3.社屋外でのハラスメントの事業執行性を架橋する意味があるのではないか?

 上述のとおり、裁判所は、

「被害者及び加害者を同一とし、被告Cによって違法なセクハラが繰り返されていた等の点を捉えて被告Cがした一連の言動を継続的不法行為であると認めた趣旨に鑑みれば、被告会社が主張するごとく、継続的不法行為を構成する一部の言動についての事業執行性の有無如何によって容易く使用者責任を免れ得るともいい難い。」

「被告会社が負うべき使用者責任がより確かなものであるか否かを明らかにすべく、被告Cの言動〔2〕〔3〕の事業執行性について検討することが相当である。
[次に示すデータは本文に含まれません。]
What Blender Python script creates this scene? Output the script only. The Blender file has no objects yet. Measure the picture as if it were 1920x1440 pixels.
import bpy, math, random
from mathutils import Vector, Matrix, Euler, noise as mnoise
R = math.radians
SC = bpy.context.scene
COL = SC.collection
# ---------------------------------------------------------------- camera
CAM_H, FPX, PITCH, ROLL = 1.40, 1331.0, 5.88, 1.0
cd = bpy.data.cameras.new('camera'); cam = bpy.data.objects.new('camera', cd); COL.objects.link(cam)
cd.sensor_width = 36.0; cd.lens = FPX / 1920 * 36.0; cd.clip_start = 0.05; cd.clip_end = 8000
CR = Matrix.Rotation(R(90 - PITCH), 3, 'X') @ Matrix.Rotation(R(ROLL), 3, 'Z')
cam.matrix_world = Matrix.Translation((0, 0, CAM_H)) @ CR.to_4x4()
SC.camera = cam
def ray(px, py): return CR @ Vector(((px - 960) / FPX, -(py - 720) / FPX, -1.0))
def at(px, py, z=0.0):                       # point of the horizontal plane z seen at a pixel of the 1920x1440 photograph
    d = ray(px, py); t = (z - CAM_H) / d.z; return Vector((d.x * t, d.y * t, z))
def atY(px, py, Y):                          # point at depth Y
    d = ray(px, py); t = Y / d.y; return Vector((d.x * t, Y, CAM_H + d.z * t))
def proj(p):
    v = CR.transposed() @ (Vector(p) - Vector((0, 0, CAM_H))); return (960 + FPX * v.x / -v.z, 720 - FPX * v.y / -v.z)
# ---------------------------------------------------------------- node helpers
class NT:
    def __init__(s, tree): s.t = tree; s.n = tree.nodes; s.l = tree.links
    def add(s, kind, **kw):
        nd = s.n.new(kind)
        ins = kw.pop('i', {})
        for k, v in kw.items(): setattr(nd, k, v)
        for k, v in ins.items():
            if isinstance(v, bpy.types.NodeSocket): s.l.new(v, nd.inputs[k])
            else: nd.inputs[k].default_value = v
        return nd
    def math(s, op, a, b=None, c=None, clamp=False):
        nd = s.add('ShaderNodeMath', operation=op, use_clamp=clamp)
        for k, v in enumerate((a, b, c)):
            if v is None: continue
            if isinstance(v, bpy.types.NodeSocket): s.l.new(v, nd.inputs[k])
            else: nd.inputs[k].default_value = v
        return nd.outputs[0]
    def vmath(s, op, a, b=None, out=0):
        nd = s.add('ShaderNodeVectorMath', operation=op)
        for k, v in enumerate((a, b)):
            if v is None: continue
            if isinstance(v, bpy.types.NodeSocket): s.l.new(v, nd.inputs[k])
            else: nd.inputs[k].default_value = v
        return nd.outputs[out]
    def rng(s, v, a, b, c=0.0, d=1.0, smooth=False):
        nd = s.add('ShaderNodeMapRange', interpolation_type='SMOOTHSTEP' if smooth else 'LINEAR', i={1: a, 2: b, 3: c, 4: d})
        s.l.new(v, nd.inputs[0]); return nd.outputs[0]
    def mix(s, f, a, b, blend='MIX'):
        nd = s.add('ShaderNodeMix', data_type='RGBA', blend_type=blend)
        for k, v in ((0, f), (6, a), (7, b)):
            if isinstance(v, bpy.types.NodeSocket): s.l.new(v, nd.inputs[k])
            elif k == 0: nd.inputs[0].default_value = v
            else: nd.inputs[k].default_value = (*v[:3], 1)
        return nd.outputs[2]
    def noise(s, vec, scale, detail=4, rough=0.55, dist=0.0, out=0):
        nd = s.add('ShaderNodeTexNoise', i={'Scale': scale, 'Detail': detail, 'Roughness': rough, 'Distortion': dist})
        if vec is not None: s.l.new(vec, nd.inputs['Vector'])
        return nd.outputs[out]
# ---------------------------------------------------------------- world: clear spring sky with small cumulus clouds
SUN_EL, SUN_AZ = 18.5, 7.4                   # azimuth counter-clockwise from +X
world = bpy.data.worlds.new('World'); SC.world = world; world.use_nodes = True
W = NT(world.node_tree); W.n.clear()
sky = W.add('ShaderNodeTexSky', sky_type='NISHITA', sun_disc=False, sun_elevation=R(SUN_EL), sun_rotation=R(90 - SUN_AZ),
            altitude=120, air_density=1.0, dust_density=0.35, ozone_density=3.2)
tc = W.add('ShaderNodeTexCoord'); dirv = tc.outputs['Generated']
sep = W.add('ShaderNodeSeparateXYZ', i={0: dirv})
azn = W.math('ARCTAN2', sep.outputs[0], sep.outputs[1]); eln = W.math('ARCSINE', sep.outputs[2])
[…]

」

と判示しました。

 これは意訳すると

一連一体の継続的不法行為である以上、一部行為の事業執行性に疑義があるからといって、会社に容易に責任を免れさせるのは適切でない、

基本的に責任を負うものと解されるものの、「より確かなものである」と言えるか、ダメ押しで検討を進める)、

といった判断であるように思われます。

 ハラスメントで一連一体のものと法律構成する意義として、この事業執行性を架橋するという意味があることも、実務上、覚えておいた方が良い知識であるように思います。